Jennifer Lopez angry about sharing spotlight with Shakira in 2020 Super Bowl halftime show

In a new Netflix documentary, Jennifer Lopez lets rip over the time allotted to the co-headliners and reveals the NFL tried to suppress political message.

Update:
J-Lo doc reveals singer's anger at NFL over Shakira double-act at 2020 Super Bowl
Maddie MeyerAFP

Jennifer Lopez has admitted in a new documentary that she was unhappy about he conditions laid down by the NFL for her performance with Shakira during the 2020 Super Bowl halftime show. There is no suggestion of a case of professional jealousy between the two singers, but Lopez felt it was impossible for any kind of message to be put across “in six f**king minutes.” The multi award-winning singer and actor, who went on to sing at President Joe Biden’s inauguration in 2021, described the NFL’s insistence on having co-headliners as “the worst idea in the world.”

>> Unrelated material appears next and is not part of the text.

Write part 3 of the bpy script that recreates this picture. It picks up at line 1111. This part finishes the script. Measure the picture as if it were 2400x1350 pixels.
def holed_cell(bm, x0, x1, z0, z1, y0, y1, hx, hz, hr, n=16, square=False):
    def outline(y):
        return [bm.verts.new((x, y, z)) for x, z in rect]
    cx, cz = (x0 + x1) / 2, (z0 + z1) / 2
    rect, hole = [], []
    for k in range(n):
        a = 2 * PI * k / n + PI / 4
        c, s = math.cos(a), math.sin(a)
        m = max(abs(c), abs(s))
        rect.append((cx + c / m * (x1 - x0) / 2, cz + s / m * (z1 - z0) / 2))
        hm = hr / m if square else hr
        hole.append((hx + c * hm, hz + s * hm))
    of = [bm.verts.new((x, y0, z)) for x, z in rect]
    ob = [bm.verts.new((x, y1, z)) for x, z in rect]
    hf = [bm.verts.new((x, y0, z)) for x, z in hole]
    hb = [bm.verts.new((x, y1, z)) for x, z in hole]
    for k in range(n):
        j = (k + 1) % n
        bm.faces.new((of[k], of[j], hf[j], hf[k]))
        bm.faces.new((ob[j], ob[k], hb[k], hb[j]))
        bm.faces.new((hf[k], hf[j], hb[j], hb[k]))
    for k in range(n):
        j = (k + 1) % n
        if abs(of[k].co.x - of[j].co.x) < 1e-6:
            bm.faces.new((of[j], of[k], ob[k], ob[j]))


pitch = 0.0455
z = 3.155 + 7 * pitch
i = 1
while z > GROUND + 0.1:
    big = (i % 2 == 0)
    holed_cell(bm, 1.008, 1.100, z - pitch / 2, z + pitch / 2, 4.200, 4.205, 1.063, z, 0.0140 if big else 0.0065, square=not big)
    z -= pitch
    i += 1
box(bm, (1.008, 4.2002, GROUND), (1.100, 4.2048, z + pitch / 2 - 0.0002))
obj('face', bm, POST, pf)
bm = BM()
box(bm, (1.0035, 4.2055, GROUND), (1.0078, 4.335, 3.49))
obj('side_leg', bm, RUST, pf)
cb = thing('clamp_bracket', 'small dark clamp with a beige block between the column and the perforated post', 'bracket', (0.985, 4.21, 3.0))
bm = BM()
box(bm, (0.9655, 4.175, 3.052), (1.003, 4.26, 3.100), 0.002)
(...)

Lopez’s manager, Benny Medina, goes even further: “Typically, you have one headliner at a Super Bowl. That headliner constructs a show, and, should they choose to have other guests, that’s their choice. It was an insult to say you needed two Latinas to do the job that one artist historically has done,” he says in the documentary.

Lopez also suggests that the NFL should have given the singers a longer slot as they were headlining together. As it transpired, Lopez and Shakira were only given 12 minutes – less than solo headliners Madonna (2012), Beyoncé (2013) and Lady Gaga (2017).

“It’s not going to be a f**king dance revue”

“We have six f**king minutes. We have 30 seconds of a song, and if we take a minute, that’s it, we’ve got five left. But, there’s got to be certain songs that we sing, though. We have to have our singing moments. It’s not going to be a dance f**king revue. We have to sing our message,” Lopez is seen telling her musical director. “If it was going to be a double headliner, they should have given us 20 minutes. That’s what they should’ve f**king done.”

The show was nevertheless considered a triumph and many observers thought it was a timely moment to have the biggest show in the US headlined by two singers of Latin descent. Donald Trump was in the White House at the time and his heavy-handed approach to immigration, particularly along the US border with Mexico, where the Republican infamously promised to build a wall, and at a time when children were being forcibly separated from their parents and held in makeshift detention camps that were likened to prisons in a BBC report.

NFL was not happy about Lopez’s immigration message

Lopez decided to use the show to make a political point and included a section in which her daughter, Emme, began her hit song “Let’s get Loud” inside a cage. Halftime also addresses the NFL’s reaction to the imagery, with Lopez and Medina suggesting that the organizers pressurized them to take the section out. “I get a call from Benny and he’s like, ‘they want to pull the cages,’” Lopez says during the documentary. Medina confirms the NFL’s stance: “The NFL had a real concern about making a political statement about immigration,” he adds. “They did not want those cages in the show. That had come down from the highest authority.”

Lopez, though, decided to press ahead, noting: “For me, this isn’t about politics. This is about human rights […] the Super Bowl is tomorrow and we’re not changing anything.”

Halftime premiered at the Tribeca Film Festival in New York and is due to be released on Netflix on 14 June.